Problem:
For the data below, work out how many lines contain the word "from" and supply only that number.

Information supplied:

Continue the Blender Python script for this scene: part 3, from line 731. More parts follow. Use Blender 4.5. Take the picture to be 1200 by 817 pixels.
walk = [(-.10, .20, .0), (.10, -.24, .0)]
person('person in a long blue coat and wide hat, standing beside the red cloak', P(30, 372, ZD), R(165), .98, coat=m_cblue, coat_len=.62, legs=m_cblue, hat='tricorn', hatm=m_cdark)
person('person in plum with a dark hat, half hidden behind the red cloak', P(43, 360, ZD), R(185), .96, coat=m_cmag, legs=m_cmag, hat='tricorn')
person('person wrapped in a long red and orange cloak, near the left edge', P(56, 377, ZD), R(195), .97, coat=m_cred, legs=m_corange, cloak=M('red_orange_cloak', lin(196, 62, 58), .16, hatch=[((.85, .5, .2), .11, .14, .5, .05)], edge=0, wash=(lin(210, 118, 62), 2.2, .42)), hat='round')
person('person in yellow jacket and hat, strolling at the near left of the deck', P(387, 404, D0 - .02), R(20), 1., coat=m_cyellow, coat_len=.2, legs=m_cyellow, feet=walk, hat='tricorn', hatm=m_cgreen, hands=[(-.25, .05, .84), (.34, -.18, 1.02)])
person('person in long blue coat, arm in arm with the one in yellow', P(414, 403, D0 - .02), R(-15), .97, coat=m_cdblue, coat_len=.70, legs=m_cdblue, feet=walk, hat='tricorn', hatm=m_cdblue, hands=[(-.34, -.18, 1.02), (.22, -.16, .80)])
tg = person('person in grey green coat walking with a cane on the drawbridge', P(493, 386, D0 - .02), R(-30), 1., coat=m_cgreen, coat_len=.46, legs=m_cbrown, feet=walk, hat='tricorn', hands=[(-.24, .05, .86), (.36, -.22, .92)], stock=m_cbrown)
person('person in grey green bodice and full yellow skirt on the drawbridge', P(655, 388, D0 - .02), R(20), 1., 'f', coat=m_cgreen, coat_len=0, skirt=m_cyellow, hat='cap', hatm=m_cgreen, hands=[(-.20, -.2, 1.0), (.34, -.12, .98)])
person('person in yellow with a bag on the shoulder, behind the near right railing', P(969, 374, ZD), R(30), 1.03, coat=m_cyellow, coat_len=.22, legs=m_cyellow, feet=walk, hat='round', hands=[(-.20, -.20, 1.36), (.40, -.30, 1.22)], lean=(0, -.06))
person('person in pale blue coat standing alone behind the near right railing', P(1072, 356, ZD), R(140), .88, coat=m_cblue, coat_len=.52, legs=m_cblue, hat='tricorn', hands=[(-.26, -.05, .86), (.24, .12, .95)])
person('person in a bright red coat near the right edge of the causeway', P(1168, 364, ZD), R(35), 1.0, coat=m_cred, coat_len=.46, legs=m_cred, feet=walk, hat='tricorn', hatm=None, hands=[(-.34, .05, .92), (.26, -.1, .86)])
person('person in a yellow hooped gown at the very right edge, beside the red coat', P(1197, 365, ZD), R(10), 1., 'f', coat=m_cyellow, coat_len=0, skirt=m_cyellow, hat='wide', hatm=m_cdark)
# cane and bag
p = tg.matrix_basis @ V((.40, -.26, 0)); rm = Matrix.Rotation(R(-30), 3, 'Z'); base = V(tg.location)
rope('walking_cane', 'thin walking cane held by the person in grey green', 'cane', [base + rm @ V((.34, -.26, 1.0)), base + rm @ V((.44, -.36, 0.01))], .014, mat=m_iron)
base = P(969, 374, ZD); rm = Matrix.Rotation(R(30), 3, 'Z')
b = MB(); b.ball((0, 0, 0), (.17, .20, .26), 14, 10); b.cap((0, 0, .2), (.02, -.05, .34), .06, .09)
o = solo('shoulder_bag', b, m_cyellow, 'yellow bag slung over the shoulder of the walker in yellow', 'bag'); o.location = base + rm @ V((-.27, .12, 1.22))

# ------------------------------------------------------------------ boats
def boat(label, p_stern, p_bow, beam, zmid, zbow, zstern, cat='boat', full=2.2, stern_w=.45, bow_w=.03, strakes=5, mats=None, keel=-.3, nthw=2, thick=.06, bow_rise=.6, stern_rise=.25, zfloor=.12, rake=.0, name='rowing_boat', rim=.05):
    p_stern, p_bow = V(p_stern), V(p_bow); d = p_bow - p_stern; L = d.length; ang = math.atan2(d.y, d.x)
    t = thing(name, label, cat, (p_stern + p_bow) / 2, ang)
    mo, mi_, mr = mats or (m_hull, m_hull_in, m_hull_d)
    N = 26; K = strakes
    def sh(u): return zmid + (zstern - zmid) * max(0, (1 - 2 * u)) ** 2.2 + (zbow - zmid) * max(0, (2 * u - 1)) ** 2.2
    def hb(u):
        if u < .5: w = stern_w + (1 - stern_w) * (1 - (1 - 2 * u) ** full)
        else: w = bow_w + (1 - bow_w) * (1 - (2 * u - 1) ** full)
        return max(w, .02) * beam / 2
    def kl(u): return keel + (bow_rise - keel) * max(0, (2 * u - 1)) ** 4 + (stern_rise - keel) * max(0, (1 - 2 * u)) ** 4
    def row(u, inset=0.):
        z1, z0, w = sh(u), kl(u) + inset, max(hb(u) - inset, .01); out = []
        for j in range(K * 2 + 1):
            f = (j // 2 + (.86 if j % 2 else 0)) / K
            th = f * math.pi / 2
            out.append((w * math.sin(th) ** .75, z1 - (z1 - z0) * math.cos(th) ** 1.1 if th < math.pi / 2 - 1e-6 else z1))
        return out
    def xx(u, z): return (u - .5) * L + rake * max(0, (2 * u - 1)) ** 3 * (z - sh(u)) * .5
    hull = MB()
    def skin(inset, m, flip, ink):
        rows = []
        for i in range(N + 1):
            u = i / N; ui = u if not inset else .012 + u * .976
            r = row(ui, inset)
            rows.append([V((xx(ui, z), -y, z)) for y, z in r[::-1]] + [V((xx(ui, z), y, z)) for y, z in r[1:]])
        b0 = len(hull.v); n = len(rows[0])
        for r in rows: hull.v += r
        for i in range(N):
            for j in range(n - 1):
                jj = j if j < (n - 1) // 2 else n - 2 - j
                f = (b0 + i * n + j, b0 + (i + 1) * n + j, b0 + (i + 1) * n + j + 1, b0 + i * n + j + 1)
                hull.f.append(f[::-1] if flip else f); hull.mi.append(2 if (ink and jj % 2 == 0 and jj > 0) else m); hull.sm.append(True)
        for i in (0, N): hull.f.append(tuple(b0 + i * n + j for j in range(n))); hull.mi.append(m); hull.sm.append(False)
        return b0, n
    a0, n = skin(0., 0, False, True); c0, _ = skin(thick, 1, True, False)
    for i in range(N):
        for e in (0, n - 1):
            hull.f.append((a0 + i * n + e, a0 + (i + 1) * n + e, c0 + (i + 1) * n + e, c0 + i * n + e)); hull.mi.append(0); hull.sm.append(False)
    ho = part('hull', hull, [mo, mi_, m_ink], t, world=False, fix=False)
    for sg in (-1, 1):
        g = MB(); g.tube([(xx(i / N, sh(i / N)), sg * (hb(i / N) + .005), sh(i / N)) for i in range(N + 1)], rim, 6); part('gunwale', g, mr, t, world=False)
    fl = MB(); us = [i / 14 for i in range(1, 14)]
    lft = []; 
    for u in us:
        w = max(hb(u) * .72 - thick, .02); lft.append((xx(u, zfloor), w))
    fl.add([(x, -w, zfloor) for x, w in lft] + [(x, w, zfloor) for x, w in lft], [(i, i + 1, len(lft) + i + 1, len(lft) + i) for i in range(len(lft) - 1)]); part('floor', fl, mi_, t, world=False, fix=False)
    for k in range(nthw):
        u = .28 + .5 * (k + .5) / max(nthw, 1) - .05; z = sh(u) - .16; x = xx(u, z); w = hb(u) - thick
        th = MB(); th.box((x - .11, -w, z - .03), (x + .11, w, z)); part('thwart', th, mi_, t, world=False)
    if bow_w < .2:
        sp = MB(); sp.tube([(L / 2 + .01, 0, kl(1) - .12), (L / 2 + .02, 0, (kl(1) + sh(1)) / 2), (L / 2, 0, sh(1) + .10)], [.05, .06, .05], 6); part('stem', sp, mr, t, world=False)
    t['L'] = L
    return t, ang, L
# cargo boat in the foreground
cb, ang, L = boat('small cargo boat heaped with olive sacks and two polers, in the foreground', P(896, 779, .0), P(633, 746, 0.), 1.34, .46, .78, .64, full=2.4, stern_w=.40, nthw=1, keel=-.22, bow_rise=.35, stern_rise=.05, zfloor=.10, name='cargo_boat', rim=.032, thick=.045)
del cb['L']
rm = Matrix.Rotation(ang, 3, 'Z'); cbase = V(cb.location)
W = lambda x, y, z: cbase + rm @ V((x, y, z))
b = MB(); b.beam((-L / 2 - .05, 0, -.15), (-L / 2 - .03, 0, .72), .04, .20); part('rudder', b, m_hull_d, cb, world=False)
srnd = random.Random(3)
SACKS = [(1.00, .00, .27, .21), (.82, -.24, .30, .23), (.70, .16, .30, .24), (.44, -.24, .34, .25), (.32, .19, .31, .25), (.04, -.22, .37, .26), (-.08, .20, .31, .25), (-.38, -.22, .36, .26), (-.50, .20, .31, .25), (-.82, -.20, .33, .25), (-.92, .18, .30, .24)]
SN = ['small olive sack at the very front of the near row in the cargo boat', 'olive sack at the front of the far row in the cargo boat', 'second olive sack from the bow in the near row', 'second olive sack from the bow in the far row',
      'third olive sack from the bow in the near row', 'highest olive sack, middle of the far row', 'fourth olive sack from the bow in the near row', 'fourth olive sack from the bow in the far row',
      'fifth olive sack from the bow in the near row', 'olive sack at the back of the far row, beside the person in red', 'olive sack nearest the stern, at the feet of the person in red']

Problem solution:
4